**Work to complete**
Examine the material below. Gather every line in which the string "picture" appears.

• • • • •

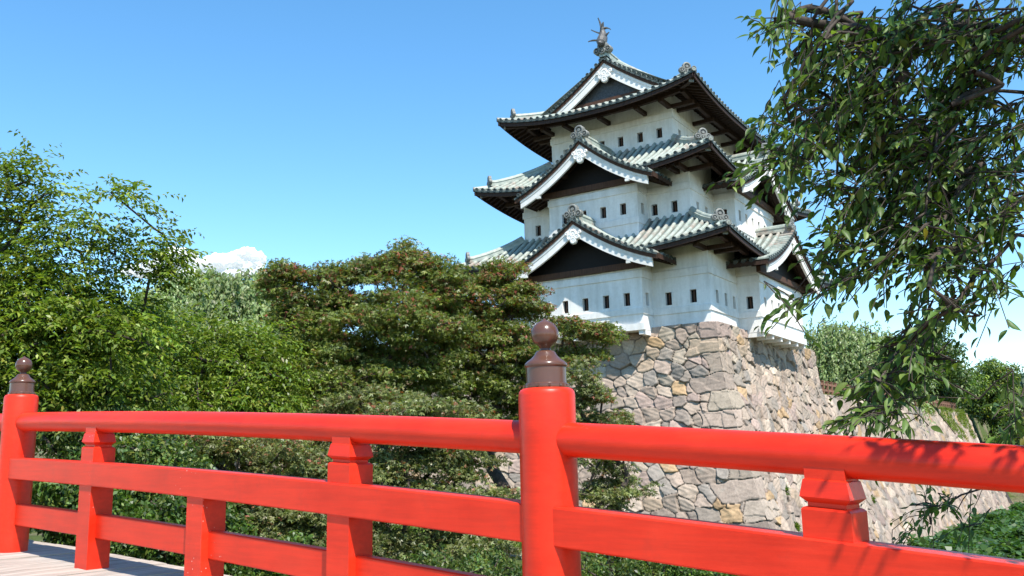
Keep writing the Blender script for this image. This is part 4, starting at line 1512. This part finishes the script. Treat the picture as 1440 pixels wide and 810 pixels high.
# ---- the near cherry whose boughs hang in from the right
def near_cherry():
    bx, by = 17.9, -31.4
    bz = float(ground_z(bx, by)) - 0.05
    root = thing('cherry_tree', (bx, by, bz), 'dark leafy cherry tree with long boughs hanging in close beside the bridge at right', 'tree')
    fork = np.array([17.55, -31.7, -5.6])
    limbs = [
        [(1900, 210, 5.3), (1600, 70, 5.1), (1400, 50, 5.0), (1250, 45, 4.8), (1140, 32, 4.6), (1060, 26, 4.5)],
        [(1850, 300, 5.5), (1600, 190, 5.3), (1440, 130, 5.1), (1320, 125, 5.0), (1220, 160, 4.8), (1150, 190, 4.7), (1090, 200, 4.6)],
        [(1850, 380, 5.3), (1600, 310, 5.1), (1440, 240, 5.0), (1330, 270, 4.8), (1240, 320, 4.7), (1160, 380, 4.6)],
        [(1800, 420, 5.0), (1560, 360, 4.8), (1430, 330, 4.6), (1350, 420, 4.5), (1280, 500, 4.4), (1215, 575, 4.3)],
        [(1800, 520, 5.2), (1560, 540, 4.9), (1440, 545, 4.6), (1395, 590, 4.5)],
        [(1900, 100, 5.0), (1650, -120, 4.6), (1450, -150, 4.3), (1300, -110, 4.1)],
        [(1800, 640, 6.6), (1560, 640, 6.4), (1400, 668, 6.2), (1330, 710, 6.1), (1255, 745, 6.0)],
    ]
    pts = [np.array([bx, by, bz - 0.3]), np.array([17.85, -31.45, -6.6]), fork]
    par = [-1, 0, 1]
    for lb in limbs:
        prev = 2
        q0 = pts[2]
        for p in lb:
            q = at(*p)
            for s in (0.34, 0.67, 1.0):
                pts.append(q0 + (q - q0) * s + rng.normal(size=3) * 0.02 * (s < 1)); par.append(prev); prev = len(pts) - 1
            q0 = q
    # sprays: (px, py, rx, ry, number of twigs, depth)
    regs = [(1085, 26, 34, 7, 7, 4.5), (1125, 35, 34, 14, 7, 4.5), (1170, 30, 40, 24, 12, 4.6), (1140, 85, 30, 24, 8, 4.6), (1200, 70, 50, 34, 16, 4.7), (1290, 45, 70, 55, 34, 4.8), (1380, 55, 60, 45, 26, 5.0), (1430, 40, 25, 60, 10, 5.0),
            (1425, 190, 30, 60, 12, 5.0), (1350, 130, 60, 50, 30, 4.9), (1130, 120, 30, 22, 9, 4.6), (1090, 155, 34, 12, 9, 4.6), (1130, 175, 40, 20, 12, 4.6), (1215, 140, 60, 45, 28, 4.7), (1265, 205, 70, 55, 40, 4.8),
            (1350, 225, 60, 55, 30, 4.9), (1150, 195, 34, 22, 10, 4.5), (1080, 228, 36, 10, 8, 4.5), (1120, 215, 30, 16, 8, 4.5), (1170, 250, 36, 28, 13, 4.6), (1215, 290, 44, 34, 15, 4.6), (1180, 335, 30, 26, 9, 4.6),
            (1290, 300, 60, 42, 26, 4.7), (1370, 310, 46, 44, 14, 4.7), (1420, 290, 20, 40, 6, 4.7), (1330, 365, 60, 28, 14, 4.6), (1235, 360, 40, 24, 9, 4.6), (1165, 385, 26, 26, 7, 4.6),
            (1115, 420, 22, 10, 3, 4.5), (1165, 345, 20, 22, 5, 4.6), (1310, 440, 44, 36, 16, 4.5), (1385, 395, 30, 26, 6, 4.6), (1275, 500, 40, 34, 20, 4.4), (1235, 545, 34, 24, 14, 4.4), (1205, 580, 24, 14, 7, 4.3), (1290, 540, 30, 20, 5, 4.4),
            (1428, 580, 14, 36, 6, 4.5), (1272, 598, 18, 6, 2, 4.3), (1310, 712, 45, 12, 6, 6.1), (1275, 742, 20, 7, 3, 6.0), (1360, 735, 22, 10, 3, 6.1)]
    regs += [(1540, 80, 60, 90, 30, 5.1), (1580, 230, 80, 90, 34, 5.2), (1700, 120, 110, 120, 40, 5.2), (1720, 320, 110, 110, 36, 5.3), (1880, 260, 120, 160, 44, 5.4), (1560, 400, 60, 60, 14, 4.9), (1600, 540, 80, 50, 14, 5.0)]
    P, A, N_, Cc, tags = [], [], [], [], []
    tw_t = []
    for px, py, rx, ry, cnt, dep in regs:
        for _ in range(int(cnt * (2.1 if px > 1190 and py < 400 else (1.35 if py > 440 else 1.05)))):
            u = unit(1)[0] * rng.random() ** 0.4
            c = at(px + rx * u[0], py + ry * u[1], dep + 0.42 * u[2])
            tw_t.append((c, px + rx * u[0], py + ry * u[1]))
    # boughs above the picture that shade the mass below them
    extra = []
    tries = 0
    while len(extra) < 290 and tries < 6000:
        tries += 1
        c, px, py = tw_t[rng.integers(len(tw_t))]
        if px < 1170: continue
        q = c + np.array(SUN) * (0.9 + 2.2 * rng.random()) + rng.normal(size=3) * 0.2
        rel = q - CAM
        d = rel @ FW
        if d < 0.8: continue
        x = 720 + FPX * (rel @ RT) / d; y = 405 - FPX * (rel @ UP) / d
        if y < -25 or x > 1480: extra.append((q, x, y))
    # a few twigs over the right end of the railing
    for _ in range(46):
        s = -1.45 - 1.6 * rng.random()
        b = BW(s, 0.0, 0.05) + np.array(SUN) * (1.7 + 0.9 * rng.random())
        rel = b - CAM
        d = rel @ FW
        y = 405 - FPX * (rel @ UP) / max(d, 0.1); x = 720 + FPX * (rel @ RT) / max(d, .1)
        if d < 0.1 or y < -60 or x > 1520: extra.append((b, x, y))
    for c, px, py in tw_t + extra:
        A_ = np.array(pts)
        d = np.linalg.norm(A_ - c, axis=1) + 0.5 * np.maximum(0, c[2] - A_[:, 2]) + 0.6 * np.maximum(0, (c - A_) @ RT)
        d[:3] += 5
        k = int(np.argmin(d))
        p0 = A_[k]
        dirn = nrm(0.5 * nrm(c - p0) - 0.65 * RT + 0.45 * rng.normal(size=3) + np.array([0, 0, -0.18]))
        TL = 0.22 + 0.22 * rng.random()
        m = rng.integers(7, 13)
        c = c - dirn * TL * 0.5
        L = np.linalg.norm(c - p0)
        n = 3 if L > 0.3 else 2
        prev = k
        for i in range(1, n + 1):
            s = i / n
            pts.append(p0 + (c - p0) * s + np.array([0, 0, 0.05 * L * math.sin(math.pi * s)]) + rng.normal(size=3) * 0.02 * L); par.append(prev); prev = len(pts) - 1
        # the leafy twig itself
        ts = np.linspace(0.05, 1, m)
        tp = c + dirn * (TL * ts)[:, None] + np.array([0, 0, -1.0]) * (0.30 * TL * ts ** 2)[:, None]
        pts.append(tp[m // 2]); par.append(prev); pts.append(tp[-1]); par.append(len(pts) - 2)
        side = nrm(np.cross(dirn, (0, 0, 1.0)))
        sg = np.where(np.arange(m) % 2 == 0, 1.0, -1.0)[:, None]
        ax = nrm(0.75 * dirn + 0.62 * sg * side + np.array([0, 0, -0.45]) + 0.28 * rng.normal(size=(m, 3)))
        nr = nrm(np.array([0.1, -0.2, 1.0]) + 0.45 * rng.normal(size=(m, 3)) + 0.3 * sg * side)
        P.append(tp + ax * 0.012); A.append(ax); N_.append(nr)
        cc = pick(m, [((0.090, 0.150, 0.028), 5), ((0.135, 0.195, 0.040), 3), ((0.062, 0.112, 0.022), 3), ((0.18, 0.16, 0.03), 0.15)], 0.25)
        Cc.append(cc)
    P = np.concatenate(P); A = np.concatenate(A); N_ = np.concatenate(N_); Cc = np.concatenate(Cc)
    L = 0.072 * (0.5 + 0.75 * rng.random(len(P)))
    V, F = leaf_arrays(P, A, N_, L, L * (0.34 + 0.12 * rng.random(len(P))), CHE)
    fast_mesh('crown', V, F, M_LEAFN, root, np.repeat(Cc, len(CHE[0]), axis=0), smooth=True)
    wood_mesh('trunk', np.array(pts), par, 0.0023, 0.15, root, pipe=True)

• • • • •

**Complete response**
Keep writing the Blender script for this image. This is part 4, starting at line 1512. This part finishes the script. Treat the picture as 1440 pixels wide and 810 pixels high.
    # boughs above the picture that shade the mass below them